▶ [Work required] Print the listing from its top line through the line containing "for o in list(bpy.data.objects): bpy.data.objects.remove(o)", nothing more, and leave out the pictures.

▶ [Task input]
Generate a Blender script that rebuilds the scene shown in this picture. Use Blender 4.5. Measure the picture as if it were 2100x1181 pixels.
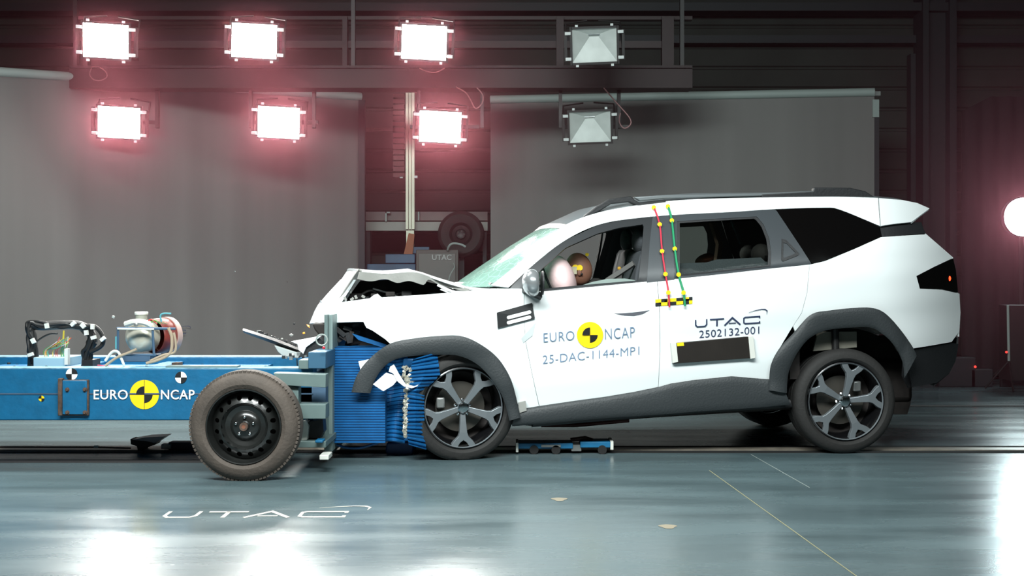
import bpy, bmesh, math, random
from mathutils import Vector, Matrix, noise
random.seed(4)
PI = math.pi
sc = bpy.context.scene
COL = sc.collection
for o in list(bpy.data.objects): bpy.data.objects.remove(o)

# ------------------------------------------------------------ camera, world, lights
F = 2540.0; DC = 8.0; HC = 1.18; HY = 570.0          # focal length in px (of 2100), camera distance, height, horizon row
cam = bpy.data.cameras.new('camera'); co = bpy.data.objects.new('camera', cam); COL.objects.link(co)
co.location = (0, -DC, HC); co.rotation_euler = (PI/2, 0, 0)
cam.sensor_width = 36; cam.lens = 36*F/2100; cam.shift_y = -(590.5-HY)/2100
cam.clip_end = 200
sc.camera = co
sc.view_settings.view_transform = 'Standard'; sc.view_settings.look = 'None'
sc.view_settings.gamma = 1; sc.view_settings.exposure = 0.0; sc.view_settings.use_curve_mapping = False
w = bpy.data.worlds.new('hall'); sc.world = w; w.use_nodes = True
w.node_tree.nodes['Background'].inputs[0].default_value = (0.75, 0.9, 1.0, 1)
w.node_tree.nodes['Background'].inputs[1].default_value = 0.035

def area(name, loc, target, sx, sy, power, color=(1, 1, 1)):
    l = bpy.data.lights.new(name, 'AREA'); l.shape = 'RECTANGLE'; l.size = sx; l.size_y = sy
    l.spread = math.radians(115); l.energy = power; l.color = color
    o = bpy.data.objects.new(name, l); COL.objects.link(o); o.location = loc
    o.rotation_euler = (Vector(target)-Vector(loc)).to_track_quat('-Z', 'Y').to_euler()
    return o
area('hall_lamp_bank', (-1.0, -4.6, 4.6), (-0.6, 0.3, 0.5), 5.0, 1.0, 330, (0.93, 1.0, 0.99))
area('hall_lamp_bank', (3.0, -4.6, 4.6), (1.9, 0.3, 0.5), 1.5, 1.0, 40, (0.9, 1.0, 1.0))
area('overhead_lamp_bank', (-3.0, 1.0, 5.5), (-3.0, 0.6, 0), 4.0, 1.0, 190, (0.96, 1.0, 0.98))

# ------------------------------------------------------------ materials
def lin(c):
    return tuple(((x/255)/12.92 if x/255 <= 0.04045 else ((x/255+0.055)/1.055)**2.4) for x in c)
MATS = {}
def mat(name, rgb, rough=0.5, metal=0.0, spec=0.5, bump=0.0, bscale=20, var=0.0, vscale=4, coat=0.0, stretch=None, emit=None, estr=0, rvar=0.0):
    if name in MATS: return MATS[name]
    m = bpy.data.materials.new(name); m.use_nodes = True; nt = m.node_tree; b = nt.nodes['Principled BSDF']
    c = lin(rgb)+(1,)
    b.inputs['Base Color'].default_value = c; b.inputs['Roughness'].default_value = rough
    b.inputs['Metallic'].default_value = metal; b.inputs['Specular IOR Level'].default_value = spec
    b.inputs['Coat Weight'].default_value = coat; b.inputs['Coat Roughness'].default_value = 0.05
    if emit:
        b.inputs['Emission Color'].default_value = lin(emit)+(1,); b.inputs['Emission Strength'].default_value = estr
    tc = nt.nodes.new('ShaderNodeTexCoord'); mp = nt.nodes.new('ShaderNodeMapping')
    nt.links.new(tc.outputs['Object'], mp.inputs[0])
    if stretch: mp.inputs['Scale'].default_value = stretch
    n = nt.nodes.new('ShaderNodeTexNoise'); n.inputs['Scale'].default_value = vscale; n.inputs['Detail'].default_value = 6
    nt.links.new(mp.outputs[0], n.inputs['Vector'])
    if var:
        r = nt.nodes.new('ShaderNodeValToRGB')
        r.color_ramp.elements[0].position = 0.3; r.color_ramp.elements[1].position = 0.7
        r.color_ramp.elements[0].color = tuple(x*(1-var) for x in c[:3])+(1,)
        r.color_ramp.elements[1].color = tuple(min(1, x*(1+var)) for x in c[:3])+(1,)
        nt.links.new(n.outputs[0], r.inputs[0]); nt.links.new(r.outputs[0], b.inputs['Base Color'])
    if rvar:
        mr = nt.nodes.new('ShaderNodeMapRange'); mr.inputs[1].default_value = 0.3; mr.inputs[2].default_value = 0.7
        mr.inputs[3].default_value = max(0, rough-rvar); mr.inputs[4].default_value = rough+rvar
        nt.links.new(n.outputs[0], mr.inputs[0]); nt.links.new(mr.outputs[0], b.inputs['Roughness'])
    if bump:
        n2 = nt.nodes.new('ShaderNodeTexNoise'); n2.inputs['Scale'].default_value = bscale; n2.inputs['Detail'].default_value = 4
        nt.links.new(mp.outputs[0], n2.inputs['Vector'])
        bp = nt.nodes.new('ShaderNodeBump'); bp.inputs['Strength'].default_value = bump; bp.inputs['Distance'].default_value = 0.02
        nt.links.new(n2.outputs[0], bp.inputs['Height']); nt.links.new(bp.outputs[0], b.inputs['Normal'])
    MATS[name] = m; return m
def glass(name, tint, fac, rough=0.03, crack=False):
    m = bpy.data.materials.new(name); m.use_nodes = True; nt = m.node_tree; nt.nodes.clear()
    out = nt.nodes.new('ShaderNodeOutputMaterial'); mx = nt.nodes.new('ShaderNodeMixShader')
    tr = nt.nodes.new('ShaderNodeBsdfTransparent'); tr.inputs[0].default_value = lin(tint)+(1,)
    b = nt.nodes.new('ShaderNodeBsdfPrincipled'); b.inputs['Roughness'].default_value = rough
    b.inputs['Base Color'].default_value = (lin(tint) if fac > .2 else (.01, .01, .01))+(1,)
    nt.links.new(tr.outputs[0], mx.inputs[1]); nt.links.new(b.outputs[0], mx.inputs[2]); nt.links.new(mx.outputs[0], out.inputs[0])
    if crack:
        tc = nt.nodes.new('ShaderNodeTexCoord'); v = nt.nodes.new('ShaderNodeTexVoronoi'); v.feature = 'DISTANCE_TO_EDGE'; v.inputs['Scale'].default_value = 14
        nt.links.new(tc.outputs['Object'], v.inputs['Vector'])
        mr = nt.nodes.new('ShaderNodeMapRange'); mr.inputs[1].default_value = 0.0; mr.inputs[2].default_value = 0.03
        mr.inputs[3].default_value = 0.95; mr.inputs[4].default_value = fac
        nt.links.new(v.outputs['Distance'], mr.inputs[0]); nt.links.new(mr.outputs[0], mx.inputs[0])
        bp = nt.nodes.new('ShaderNodeBump'); bp.inputs['Strength'].default_value = 0.5; bp.inputs['Distance'].default_value = 0.01
        nn = nt.nodes.new('ShaderNodeTexNoise'); nn.inputs['Scale'].default_value = 9
        nt.links.new(tc.outputs['Object'], nn.inputs['Vector']); nt.links.new(nn.outputs[0], bp.inputs['Height']); nt.links.new(bp.outputs[0], b.inputs['Normal'])
    else: mx.inputs[0].default_value = fac
    return m

WHITE = mat('white_car_paint', (238, 244, 244), 0.35, coat=0.6)
DIMROOF = mat('shaded_white_roof_paint', (116, 124, 127), 0.3, coat=0.5)  # white roof paint; its dim lighting is put into the grey colour
INNERW = mat('bare_panel_underside', (150, 150, 145), 0.5, bump=0.2)
BLACKP = mat('black_plastic', (34, 35, 37), 0.5, bump=0.1, bscale=60)
CLAD = mat('grey_plastic_cladding', (49, 53, 55), 0.55, bump=0.15, bscale=80)
FRAMEB = mat('satin_black_window_frame', (34, 37, 40), 0.4)
PILLAR = mat('satin_grey_pillar', (58, 63, 67), 0.38)
DARKG = mat('dark_privacy_glass', (10, 9, 9), 0.12, spec=0.25)
DARK = mat('dark_interior', (40, 35, 33), 0.8, var=0.3, vscale=20)
SEAT = mat('grey_seat_cloth', (72, 76, 80), 0.8, bump=0.2, bscale=80)
RUBBER = mat('black_rubber', (37, 36, 35), 0.75, bump=0.15, bscale=50)
RUBBERB = mat('dusty_brown_rubber', (80, 71, 64), 0.75, var=0.2, vscale=8, bump=0.2, bscale=60)
ALLOYD = mat('gloss_black_rim', (24, 24, 26), 0.2, metal=0.3)
ALLOYS = mat('machined_alloy', (128, 134, 138), 0.3, metal=0.45)
CHROME = mat('chrome', (225, 230, 232), 0.12, metal=1)
STEELB = mat('gloss_black_steel_wheel', (30, 31, 30), 0.28, spec=0.6, coat=0.4)
STEEL = mat('dull_steel', (150, 152, 150), 0.4, metal=0.7, var=0.2, vscale=6)
GREENGREY = mat('grey_green_painted_steel', (98, 116, 114), 0.5, var=0.08, vscale=8)
BLUE = mat('blue_painted_steel', (8, 96, 138), 0.5, var=0.12, vscale=14, bump=0.1, bscale=30)
BLUEB = mat('blue_barrier_cladding', (20, 88, 142), 0.38, metal=0.0, var=0.15, vscale=10)
BLUED = mat('dusty_blue_board', (62, 88, 112), 0.6, var=0.2)
BLACKM = mat('black_steel', (26, 25, 25), 0.5)
RIGM = mat('black_rig_steel_red_glow', (30, 11, 13), 0.6, var=0.15)  # red lamp glow is mixed into the black steel colour
RUST = mat('rusted_steel', (84, 66, 56), 0.8, var=0.4, vscale=30)
YEL = mat('yellow_vinyl', (250, 214, 20), 0.5)
BLK = mat('black_vinyl', (26, 28, 30), 0.5)
WHT = mat('white_vinyl', (240, 242, 242), 0.5)
NAVY = mat('navy_vinyl', (44, 54, 84), 0.5)
BLUEL = mat('light_blue_lettering', (108, 130, 158), 0.5)
RED = mat('red_strap', (196, 42, 66), 0.6)
GREEN = mat('green_strap', (10, 140, 90), 0.6)
REDT = mat('red_tank_paint', (122, 50, 42), 0.4)
STEELT = mat('polished_tank_steel', (214, 208, 190), 0.28, metal=0.35)
WPLAST = mat('white_plastic', (215, 216, 208), 0.5)
TAN = mat('tan_rubber_hose', (168, 150, 128), 0.6)
SKIN = mat('brown_dummy_skin', (128, 88, 70), 0.6)
BAG = mat('airbag_cloth', (238, 206, 206), 0.8, bump=0.2, bscale=15)
ORANGE = mat('orange_plastic', (190, 100, 50), 0.5)
CURT = mat('grey_screen_fabric', (116, 113, 111), 0.85, var=0.10, vscale=1.2, stretch=(2.5, 2.5, 0.12))
TUBE = mat('pale_roller_tube', (150, 160, 156), 0.6)
WALL = mat('dark_wall_cladding', (46, 49, 45), 0.8, var=0.2, vscale=2)
COLM = mat('dark_column_paint', (34, 36, 40), 0.6)
CEIL = mat('black_ceiling', (22, 20, 20), 0.9)
CHALK = mat('pale_floor_paint', (200, 196, 184), 0.6)
YLINE = mat('faded_yellow_floor_line', (150, 146, 112), 0.6)
FOIL = mat('torn_aluminium_honeycomb', (190, 186, 172), 0.45, metal=0.5, var=0.4, vscale=60)
CLEAR = glass('clear_window_glass', (236, 240, 238), 0.03)
SCREEN = glass('cracked_windscreen_glare', (176, 214, 202), 0.45, rough=0.12, crack=True)  # cracked glass; white lamp reflection put into its milky colour

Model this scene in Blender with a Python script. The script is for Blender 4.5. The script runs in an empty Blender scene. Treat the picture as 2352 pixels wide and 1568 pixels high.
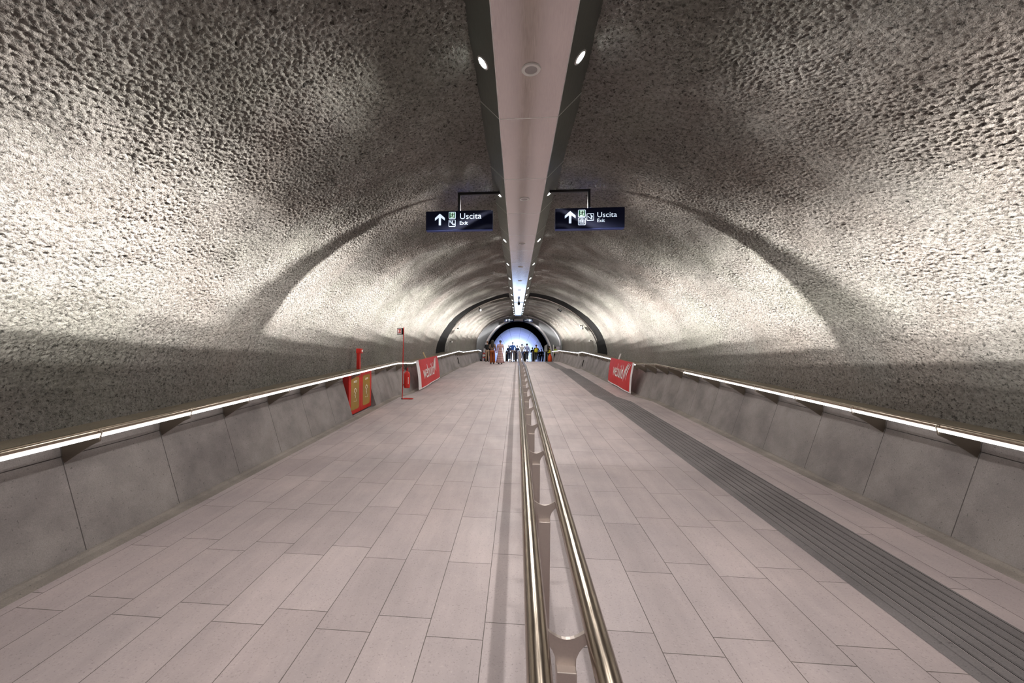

▶ [Reply to the task]
Generate a Blender script that rebuilds the scene shown in this picture. Use Blender 4.5. Measure the picture as if it were 2100x1181 pixels.
import bpy, bmesh, math, random
from mathutils import Vector, Matrix, noise
random.seed(4)
PI = math.pi
sc = bpy.context.scene
COL = sc.collection
for o in list(bpy.data.objects): bpy.data.objects.remove(o)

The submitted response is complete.